おしゃれは大事よ
また黒の上着を買ってしまったけど


 何故か黒い服を着ている人が近づくとほえる犬は、夫の黒のTシャツも気に入らなかったようで、チノパンツの膝のあたりから見上げて、はげしくほえたてました。山の家でのことでした。
 犬の目は白黒にしか見えないと聞きます。子どもの頃赤いスカートをはいていてお尻をかまれましたが、赤色が刺激になったのではなく、走って逃げた時にスカートがゆれたから興奮させたらしい。
 人間には色が見えるから、ゆれるものに対してはさほど敏感ではないように思いますが、色が見えないというのはどんなでしょうね。
 色が見えるので白や黒もよいと思えます。
 明るい陽ざしの下で黒のスリップドレスは白のスリップドレスと同様すっきり涼しそう。
 私の服は黒が多い。ある方が日本人には黒は似合わないとおっしゃっていたと聞いた時、そういう方には私はさぞかし悪い印象だろうなと思いました。

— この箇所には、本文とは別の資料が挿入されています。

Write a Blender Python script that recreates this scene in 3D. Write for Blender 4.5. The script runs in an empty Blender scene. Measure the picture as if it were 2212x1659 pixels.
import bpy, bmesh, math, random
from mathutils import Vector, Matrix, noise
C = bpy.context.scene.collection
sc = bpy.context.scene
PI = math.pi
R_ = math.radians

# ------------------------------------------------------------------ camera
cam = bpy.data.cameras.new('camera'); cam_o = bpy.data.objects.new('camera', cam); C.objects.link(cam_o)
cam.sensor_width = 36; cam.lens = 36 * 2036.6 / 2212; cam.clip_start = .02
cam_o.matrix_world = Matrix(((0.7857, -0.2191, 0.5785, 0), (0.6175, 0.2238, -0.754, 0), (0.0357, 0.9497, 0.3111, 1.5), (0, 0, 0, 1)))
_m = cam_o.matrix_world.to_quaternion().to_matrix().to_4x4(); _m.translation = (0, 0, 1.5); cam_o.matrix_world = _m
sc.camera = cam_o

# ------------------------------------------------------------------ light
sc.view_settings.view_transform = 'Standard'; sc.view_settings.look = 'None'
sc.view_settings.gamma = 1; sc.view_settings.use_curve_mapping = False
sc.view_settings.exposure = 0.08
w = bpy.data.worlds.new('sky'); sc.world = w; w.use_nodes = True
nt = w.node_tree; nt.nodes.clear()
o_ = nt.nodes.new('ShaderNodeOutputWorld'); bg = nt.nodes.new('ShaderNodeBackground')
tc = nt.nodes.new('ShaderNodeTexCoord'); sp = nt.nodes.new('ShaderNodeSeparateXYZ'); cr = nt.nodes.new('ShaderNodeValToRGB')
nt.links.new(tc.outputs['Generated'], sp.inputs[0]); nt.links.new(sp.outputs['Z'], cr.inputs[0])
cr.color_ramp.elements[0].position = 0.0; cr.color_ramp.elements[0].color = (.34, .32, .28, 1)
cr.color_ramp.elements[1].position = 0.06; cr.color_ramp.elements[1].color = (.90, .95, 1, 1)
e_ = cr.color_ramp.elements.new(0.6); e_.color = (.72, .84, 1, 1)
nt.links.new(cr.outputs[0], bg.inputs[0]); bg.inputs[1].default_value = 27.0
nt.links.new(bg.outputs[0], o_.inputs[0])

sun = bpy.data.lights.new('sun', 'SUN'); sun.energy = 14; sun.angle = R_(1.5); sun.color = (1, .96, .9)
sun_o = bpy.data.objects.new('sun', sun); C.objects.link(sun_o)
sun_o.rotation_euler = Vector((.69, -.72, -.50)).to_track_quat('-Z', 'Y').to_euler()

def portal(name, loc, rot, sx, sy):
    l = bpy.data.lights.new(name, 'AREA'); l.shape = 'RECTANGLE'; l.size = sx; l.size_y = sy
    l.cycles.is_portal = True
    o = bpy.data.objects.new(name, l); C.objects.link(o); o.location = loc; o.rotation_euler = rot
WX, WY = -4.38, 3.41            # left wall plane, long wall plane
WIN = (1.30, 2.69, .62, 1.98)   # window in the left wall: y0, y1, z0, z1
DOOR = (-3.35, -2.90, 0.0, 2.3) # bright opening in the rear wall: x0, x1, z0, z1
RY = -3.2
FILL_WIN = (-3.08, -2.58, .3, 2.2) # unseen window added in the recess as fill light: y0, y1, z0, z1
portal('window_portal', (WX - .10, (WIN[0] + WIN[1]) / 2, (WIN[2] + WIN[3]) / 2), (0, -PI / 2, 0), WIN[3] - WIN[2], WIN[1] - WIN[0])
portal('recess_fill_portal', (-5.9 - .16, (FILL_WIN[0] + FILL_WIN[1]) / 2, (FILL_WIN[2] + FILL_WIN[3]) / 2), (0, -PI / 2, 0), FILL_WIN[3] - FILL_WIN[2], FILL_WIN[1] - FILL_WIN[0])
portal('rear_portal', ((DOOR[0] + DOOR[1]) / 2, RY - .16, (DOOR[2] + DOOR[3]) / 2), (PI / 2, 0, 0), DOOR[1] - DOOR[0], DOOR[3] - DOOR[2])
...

 私が黒い服を好んで着るようになったのは、'75年あたりのソニア・リキエルの服からです。それまでは、茶、赤、黄、緑、紺といろんな色の服を着ていました。黒いスカートと同様、スカートのうちのひとつでした。それが黒服の流行もあって、どっぷりつかって20年もたちます。なんとか黒からぬけ出そうとしたこともあったのですが、のがれられませんでした。まさにのがれられないという形容がぴったりの黒服と思います。
 黒は全部の色をまぜた色だから魅力的とおっしゃる人もいます。黒は自分という色をも包んでしまうので、安心して着用できるのでしょうか。だから私のビジネスウェアです。
 私は山の上の家では、ぜったいに街では着ない赤やブルーを着ています。その方が気持ちいい。リラックスできるのです。